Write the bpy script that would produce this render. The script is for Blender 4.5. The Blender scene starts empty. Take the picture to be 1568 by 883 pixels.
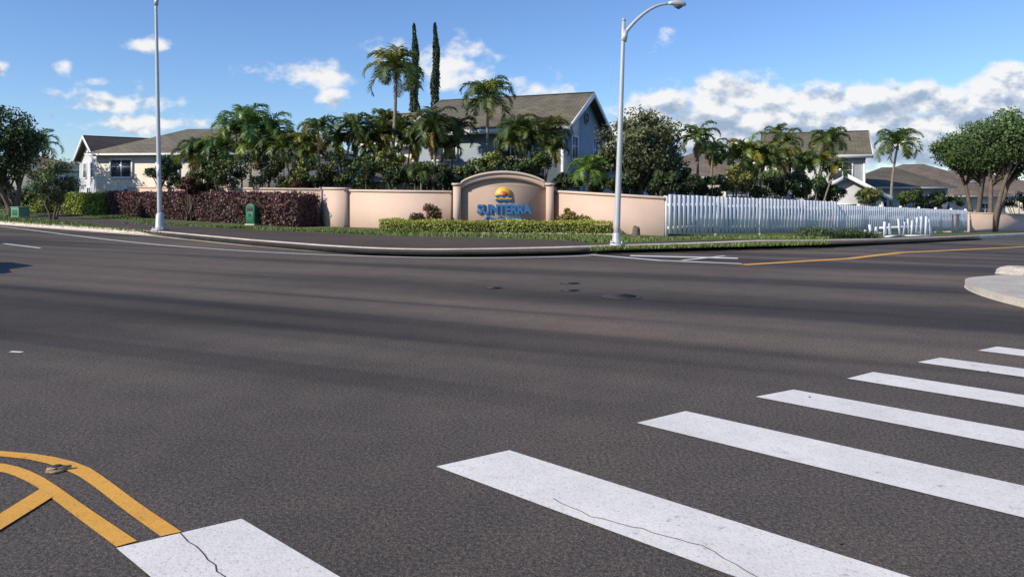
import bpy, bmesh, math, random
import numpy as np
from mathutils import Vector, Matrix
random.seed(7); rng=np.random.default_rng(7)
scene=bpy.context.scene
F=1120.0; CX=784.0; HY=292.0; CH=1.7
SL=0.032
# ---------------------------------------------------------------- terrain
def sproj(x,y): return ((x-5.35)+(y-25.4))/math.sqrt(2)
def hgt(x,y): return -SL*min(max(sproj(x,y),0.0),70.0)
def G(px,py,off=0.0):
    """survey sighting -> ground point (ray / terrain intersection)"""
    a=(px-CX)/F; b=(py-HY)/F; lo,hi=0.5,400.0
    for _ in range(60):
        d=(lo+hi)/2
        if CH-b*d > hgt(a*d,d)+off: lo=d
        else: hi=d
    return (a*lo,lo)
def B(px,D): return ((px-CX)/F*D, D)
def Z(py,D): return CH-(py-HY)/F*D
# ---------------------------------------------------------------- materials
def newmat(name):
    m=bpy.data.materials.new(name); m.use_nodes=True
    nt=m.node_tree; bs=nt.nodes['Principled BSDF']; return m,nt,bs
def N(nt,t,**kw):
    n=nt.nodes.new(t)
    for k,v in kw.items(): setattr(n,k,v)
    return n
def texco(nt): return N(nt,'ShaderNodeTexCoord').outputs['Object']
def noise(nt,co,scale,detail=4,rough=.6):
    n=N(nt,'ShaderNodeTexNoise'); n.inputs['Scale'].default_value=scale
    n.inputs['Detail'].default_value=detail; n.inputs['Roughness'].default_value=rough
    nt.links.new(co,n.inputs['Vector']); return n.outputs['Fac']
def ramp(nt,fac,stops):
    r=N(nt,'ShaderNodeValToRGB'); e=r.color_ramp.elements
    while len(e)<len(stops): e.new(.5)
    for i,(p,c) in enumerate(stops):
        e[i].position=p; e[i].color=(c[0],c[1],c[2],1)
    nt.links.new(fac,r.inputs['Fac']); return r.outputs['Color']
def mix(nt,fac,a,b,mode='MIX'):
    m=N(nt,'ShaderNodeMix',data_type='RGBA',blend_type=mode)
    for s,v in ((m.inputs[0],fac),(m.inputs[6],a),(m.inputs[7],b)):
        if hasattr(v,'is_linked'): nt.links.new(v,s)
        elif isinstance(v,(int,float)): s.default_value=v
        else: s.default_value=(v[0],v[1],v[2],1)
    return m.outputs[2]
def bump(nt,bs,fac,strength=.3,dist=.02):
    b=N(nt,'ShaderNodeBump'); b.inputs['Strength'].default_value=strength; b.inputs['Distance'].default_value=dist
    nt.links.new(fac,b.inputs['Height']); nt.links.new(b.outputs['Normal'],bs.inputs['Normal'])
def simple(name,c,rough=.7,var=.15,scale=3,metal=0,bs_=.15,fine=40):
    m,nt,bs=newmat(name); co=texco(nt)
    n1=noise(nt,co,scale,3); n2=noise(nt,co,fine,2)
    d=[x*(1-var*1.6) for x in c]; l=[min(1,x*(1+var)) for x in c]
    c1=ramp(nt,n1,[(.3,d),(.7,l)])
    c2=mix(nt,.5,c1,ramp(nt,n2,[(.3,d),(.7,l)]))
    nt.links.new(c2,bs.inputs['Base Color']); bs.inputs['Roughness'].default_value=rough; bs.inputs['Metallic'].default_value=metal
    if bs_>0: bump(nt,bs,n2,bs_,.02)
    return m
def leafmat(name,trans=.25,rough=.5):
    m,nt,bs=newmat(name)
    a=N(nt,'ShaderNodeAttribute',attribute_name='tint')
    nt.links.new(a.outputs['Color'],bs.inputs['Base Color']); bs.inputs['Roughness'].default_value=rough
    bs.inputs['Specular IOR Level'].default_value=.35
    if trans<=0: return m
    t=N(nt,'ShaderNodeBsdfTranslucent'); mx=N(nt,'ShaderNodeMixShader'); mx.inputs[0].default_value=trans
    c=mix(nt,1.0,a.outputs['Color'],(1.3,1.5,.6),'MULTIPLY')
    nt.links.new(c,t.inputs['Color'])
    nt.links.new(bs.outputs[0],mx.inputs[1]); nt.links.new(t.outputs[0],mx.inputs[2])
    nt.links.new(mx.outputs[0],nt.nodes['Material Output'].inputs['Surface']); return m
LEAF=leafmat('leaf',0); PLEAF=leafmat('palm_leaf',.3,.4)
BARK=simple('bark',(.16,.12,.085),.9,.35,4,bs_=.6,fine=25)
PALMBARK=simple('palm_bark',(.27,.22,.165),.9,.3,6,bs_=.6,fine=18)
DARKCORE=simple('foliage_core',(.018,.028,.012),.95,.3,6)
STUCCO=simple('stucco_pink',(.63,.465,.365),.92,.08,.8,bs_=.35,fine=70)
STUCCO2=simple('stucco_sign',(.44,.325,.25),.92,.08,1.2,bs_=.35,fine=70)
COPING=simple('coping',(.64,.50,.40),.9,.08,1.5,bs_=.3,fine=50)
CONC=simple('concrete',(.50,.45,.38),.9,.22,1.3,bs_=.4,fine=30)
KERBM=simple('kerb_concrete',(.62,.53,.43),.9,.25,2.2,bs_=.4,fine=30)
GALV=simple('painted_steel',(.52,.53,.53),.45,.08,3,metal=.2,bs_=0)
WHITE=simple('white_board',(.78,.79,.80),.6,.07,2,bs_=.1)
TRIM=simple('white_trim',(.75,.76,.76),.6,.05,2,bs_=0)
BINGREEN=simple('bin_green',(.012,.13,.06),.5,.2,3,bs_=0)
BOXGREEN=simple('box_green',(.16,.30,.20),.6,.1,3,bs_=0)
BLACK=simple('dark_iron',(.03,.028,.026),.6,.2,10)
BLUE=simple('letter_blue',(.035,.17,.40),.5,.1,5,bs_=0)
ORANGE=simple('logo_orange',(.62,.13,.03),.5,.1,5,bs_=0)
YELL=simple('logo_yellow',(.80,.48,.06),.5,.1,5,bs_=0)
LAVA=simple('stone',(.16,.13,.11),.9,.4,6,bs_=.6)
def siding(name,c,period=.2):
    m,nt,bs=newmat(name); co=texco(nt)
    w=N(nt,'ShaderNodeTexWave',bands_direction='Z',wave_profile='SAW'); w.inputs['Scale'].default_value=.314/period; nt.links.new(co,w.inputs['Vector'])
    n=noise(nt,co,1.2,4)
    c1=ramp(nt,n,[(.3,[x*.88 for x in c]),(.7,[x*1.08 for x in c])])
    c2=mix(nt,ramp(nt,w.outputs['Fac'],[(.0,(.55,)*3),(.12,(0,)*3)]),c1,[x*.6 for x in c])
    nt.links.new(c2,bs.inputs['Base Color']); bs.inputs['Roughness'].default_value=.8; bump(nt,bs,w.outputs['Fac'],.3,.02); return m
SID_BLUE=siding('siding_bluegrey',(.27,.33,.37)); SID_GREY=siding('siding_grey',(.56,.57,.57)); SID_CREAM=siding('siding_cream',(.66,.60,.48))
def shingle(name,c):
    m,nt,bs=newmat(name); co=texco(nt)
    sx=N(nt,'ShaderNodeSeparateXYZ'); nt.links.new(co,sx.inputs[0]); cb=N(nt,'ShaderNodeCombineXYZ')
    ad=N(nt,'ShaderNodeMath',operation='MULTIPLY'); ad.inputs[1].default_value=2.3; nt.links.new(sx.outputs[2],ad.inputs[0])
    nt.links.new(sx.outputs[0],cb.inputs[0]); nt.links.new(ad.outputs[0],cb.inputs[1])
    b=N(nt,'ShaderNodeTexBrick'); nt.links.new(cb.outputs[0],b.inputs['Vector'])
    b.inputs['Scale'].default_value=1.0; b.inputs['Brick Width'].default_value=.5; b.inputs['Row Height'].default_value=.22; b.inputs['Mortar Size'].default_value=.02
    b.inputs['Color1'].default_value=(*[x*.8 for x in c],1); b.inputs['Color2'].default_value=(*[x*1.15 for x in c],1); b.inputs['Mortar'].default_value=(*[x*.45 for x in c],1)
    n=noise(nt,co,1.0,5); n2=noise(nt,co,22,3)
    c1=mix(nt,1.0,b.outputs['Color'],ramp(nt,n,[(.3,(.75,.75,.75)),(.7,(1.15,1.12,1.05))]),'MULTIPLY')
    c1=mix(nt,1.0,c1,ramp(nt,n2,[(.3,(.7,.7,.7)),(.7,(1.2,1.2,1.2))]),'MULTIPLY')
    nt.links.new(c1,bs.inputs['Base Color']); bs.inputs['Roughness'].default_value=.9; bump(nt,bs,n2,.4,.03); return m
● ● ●
List every line above that contains the word "scene".

▶ Answer in full
Write the bpy script that would produce this render. The script is for Blender 4.5. The Blender scene starts empty. Take the picture to be 1568 by 883 pixels.
scene=bpy.context.scene